Vorteile der Onion Architecture
Die Vorteile einer solchen Architektur liegen dabei auf der Hand:
- Anwendungen können sich auf einen einzigen Aspekt der Fachlichkeit konzentrieren. Mehrere dieser Anwendungen können dann wie in einem Baukasten zusammengesteckt werden. Höre ich da etwa Microservices?
- Die Entwicklung kann parallelisiert werden und mehrere Teams können zeitgleich an den unterschiedlichen Anwendungen entwickeln.
- Die Adapter sind austauschbar und damit die angeschlossenen Systeme.
- Läuft so eine Anwendung in der Cloud, kann sie auf einfache Art und Weise automatisch skalieren.
Der Nachteil allerdings ist, dass sich die Komplexität der Anwendung durch ihre Isolierung und die Abstraktionen deutlich erhöht.

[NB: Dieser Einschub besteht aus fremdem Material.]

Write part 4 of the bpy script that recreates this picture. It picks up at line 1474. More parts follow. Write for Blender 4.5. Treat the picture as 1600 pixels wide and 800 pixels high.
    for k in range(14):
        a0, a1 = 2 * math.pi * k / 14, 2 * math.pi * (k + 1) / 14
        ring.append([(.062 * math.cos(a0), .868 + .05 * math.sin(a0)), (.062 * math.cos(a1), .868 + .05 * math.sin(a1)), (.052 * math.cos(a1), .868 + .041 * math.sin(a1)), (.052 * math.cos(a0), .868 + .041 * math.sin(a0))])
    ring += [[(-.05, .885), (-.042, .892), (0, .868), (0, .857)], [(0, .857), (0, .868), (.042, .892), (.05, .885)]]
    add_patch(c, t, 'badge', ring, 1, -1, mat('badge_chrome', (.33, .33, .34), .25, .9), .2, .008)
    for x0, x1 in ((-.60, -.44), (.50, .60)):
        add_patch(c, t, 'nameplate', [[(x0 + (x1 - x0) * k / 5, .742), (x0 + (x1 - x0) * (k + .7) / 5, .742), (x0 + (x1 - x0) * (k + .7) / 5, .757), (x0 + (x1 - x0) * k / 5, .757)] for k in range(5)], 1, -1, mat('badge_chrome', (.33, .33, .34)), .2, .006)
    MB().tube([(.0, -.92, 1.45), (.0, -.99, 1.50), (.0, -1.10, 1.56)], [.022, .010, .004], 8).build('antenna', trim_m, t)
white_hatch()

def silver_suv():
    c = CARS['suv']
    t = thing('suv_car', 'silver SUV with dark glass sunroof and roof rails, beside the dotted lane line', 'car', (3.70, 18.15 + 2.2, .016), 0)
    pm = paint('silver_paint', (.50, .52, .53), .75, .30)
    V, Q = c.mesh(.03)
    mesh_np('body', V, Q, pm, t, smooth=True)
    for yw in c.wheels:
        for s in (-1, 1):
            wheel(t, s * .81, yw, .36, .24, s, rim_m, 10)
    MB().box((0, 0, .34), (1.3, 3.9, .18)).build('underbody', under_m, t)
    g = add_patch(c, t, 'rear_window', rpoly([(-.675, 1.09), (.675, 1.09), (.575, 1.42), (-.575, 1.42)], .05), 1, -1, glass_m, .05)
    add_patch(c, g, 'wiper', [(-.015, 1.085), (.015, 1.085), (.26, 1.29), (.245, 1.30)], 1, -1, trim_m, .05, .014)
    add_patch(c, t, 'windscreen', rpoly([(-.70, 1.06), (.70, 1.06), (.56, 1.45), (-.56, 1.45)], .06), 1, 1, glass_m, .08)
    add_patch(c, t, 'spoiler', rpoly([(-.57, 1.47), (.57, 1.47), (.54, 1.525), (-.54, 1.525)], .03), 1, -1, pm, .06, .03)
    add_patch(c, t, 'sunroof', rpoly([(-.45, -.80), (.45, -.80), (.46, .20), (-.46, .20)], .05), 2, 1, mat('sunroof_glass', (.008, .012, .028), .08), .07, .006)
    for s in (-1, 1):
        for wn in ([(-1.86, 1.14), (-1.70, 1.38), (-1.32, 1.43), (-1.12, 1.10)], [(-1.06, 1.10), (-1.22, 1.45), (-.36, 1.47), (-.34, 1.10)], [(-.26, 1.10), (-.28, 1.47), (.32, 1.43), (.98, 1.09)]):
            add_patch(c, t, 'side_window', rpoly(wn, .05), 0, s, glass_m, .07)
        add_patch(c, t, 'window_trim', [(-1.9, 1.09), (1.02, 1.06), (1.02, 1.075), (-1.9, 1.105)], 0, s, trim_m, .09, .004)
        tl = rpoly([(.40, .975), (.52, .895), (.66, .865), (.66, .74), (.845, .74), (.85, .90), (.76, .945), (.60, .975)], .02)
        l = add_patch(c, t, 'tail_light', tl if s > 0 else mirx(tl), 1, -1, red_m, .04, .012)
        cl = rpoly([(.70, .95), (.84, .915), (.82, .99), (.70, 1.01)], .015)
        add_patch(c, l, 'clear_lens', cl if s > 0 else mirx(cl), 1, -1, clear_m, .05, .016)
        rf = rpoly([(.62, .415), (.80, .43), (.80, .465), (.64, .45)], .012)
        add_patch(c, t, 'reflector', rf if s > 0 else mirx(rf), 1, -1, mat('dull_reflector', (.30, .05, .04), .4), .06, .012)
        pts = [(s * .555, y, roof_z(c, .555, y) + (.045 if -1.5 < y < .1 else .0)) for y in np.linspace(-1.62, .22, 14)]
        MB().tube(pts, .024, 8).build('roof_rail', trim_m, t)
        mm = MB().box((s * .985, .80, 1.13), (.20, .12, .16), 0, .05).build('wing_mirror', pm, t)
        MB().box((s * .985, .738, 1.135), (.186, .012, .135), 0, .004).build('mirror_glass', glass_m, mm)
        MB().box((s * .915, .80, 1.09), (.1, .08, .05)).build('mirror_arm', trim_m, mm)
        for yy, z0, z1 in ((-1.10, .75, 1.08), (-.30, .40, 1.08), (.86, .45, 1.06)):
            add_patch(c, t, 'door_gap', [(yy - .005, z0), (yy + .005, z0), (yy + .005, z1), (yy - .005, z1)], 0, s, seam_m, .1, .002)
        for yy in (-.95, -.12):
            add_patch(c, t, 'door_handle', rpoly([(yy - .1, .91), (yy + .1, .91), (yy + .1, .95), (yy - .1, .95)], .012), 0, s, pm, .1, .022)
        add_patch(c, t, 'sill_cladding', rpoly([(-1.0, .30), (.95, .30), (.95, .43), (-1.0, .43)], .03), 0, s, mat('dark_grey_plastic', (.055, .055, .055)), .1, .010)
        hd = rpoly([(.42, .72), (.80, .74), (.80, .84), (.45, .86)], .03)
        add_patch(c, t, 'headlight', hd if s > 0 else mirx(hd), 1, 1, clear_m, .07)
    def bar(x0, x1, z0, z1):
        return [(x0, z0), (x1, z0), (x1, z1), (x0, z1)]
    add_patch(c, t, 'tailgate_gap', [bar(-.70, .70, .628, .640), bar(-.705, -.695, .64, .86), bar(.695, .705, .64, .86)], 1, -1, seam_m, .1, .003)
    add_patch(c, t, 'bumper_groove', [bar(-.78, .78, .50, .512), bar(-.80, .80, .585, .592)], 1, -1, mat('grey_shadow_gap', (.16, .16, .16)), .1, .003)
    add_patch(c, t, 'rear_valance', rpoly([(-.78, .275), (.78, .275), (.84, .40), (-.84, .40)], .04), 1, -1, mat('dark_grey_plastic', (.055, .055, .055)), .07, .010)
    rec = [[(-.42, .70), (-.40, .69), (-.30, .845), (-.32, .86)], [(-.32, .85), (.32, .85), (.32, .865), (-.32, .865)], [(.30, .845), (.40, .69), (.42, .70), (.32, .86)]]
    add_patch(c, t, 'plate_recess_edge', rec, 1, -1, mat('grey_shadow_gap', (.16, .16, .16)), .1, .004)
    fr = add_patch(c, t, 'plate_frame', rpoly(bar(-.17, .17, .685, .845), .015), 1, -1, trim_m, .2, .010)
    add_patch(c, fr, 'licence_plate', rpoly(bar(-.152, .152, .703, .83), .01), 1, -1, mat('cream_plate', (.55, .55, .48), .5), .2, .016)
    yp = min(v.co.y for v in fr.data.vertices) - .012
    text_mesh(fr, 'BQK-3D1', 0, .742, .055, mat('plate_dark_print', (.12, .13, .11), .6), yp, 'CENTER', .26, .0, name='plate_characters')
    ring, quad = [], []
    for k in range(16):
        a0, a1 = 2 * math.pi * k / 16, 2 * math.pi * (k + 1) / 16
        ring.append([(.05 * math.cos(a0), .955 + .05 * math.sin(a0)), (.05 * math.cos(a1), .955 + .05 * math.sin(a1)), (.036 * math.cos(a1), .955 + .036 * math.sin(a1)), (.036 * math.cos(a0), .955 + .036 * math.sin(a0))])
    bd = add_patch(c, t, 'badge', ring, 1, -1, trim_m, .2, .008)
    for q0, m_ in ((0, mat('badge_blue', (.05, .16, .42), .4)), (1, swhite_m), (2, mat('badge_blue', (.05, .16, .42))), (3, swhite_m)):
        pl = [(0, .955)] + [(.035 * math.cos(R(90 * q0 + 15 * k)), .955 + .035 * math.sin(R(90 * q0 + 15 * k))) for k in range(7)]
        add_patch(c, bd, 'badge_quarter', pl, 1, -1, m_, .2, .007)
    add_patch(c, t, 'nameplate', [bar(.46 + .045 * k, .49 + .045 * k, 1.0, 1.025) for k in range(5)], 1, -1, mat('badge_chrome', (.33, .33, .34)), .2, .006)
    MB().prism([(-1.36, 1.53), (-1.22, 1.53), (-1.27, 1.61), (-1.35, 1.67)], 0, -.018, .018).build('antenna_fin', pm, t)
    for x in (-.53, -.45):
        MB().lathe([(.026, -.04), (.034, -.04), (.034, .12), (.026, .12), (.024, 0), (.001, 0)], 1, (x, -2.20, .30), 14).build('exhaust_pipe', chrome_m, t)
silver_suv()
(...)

Auch die Kommunikation zwischen mehreren Services, die zusammen eine Anwendung bilden, darf nicht unterschätzt werden. Hier ergeben sich schnell Probleme, wie die Daten untereinander konsistent gehalten werden können. Lösungen dafür versprechen z. B. Saga Pattern.
Softwarearchitektur im Wandel
Wie man sieht, unterliegt Softwarearchitektur einem stetigen Wandel. Aber selbst im Zeitalter von Cloud-Native wird die monolithische Layered Architecture nicht verschwinden. Für kleine, einfache Anwendungen oder Prototypen hat sie ihre Daseinsberechtigung. Durch die Verwendung moderner Architekturansätze können Entwicklerinnen und Entwickler flexiblere und skalierbarere Anwendungen erstellen, die besser auf die sich schnell verändernden Anforderungen der heutigen Welt reagieren können.
Die Investition in eine solide Architektur lohnt sich also nicht nur für den reibungslosen Betrieb der Software, sondern auch für den Erfolg des Unternehmens.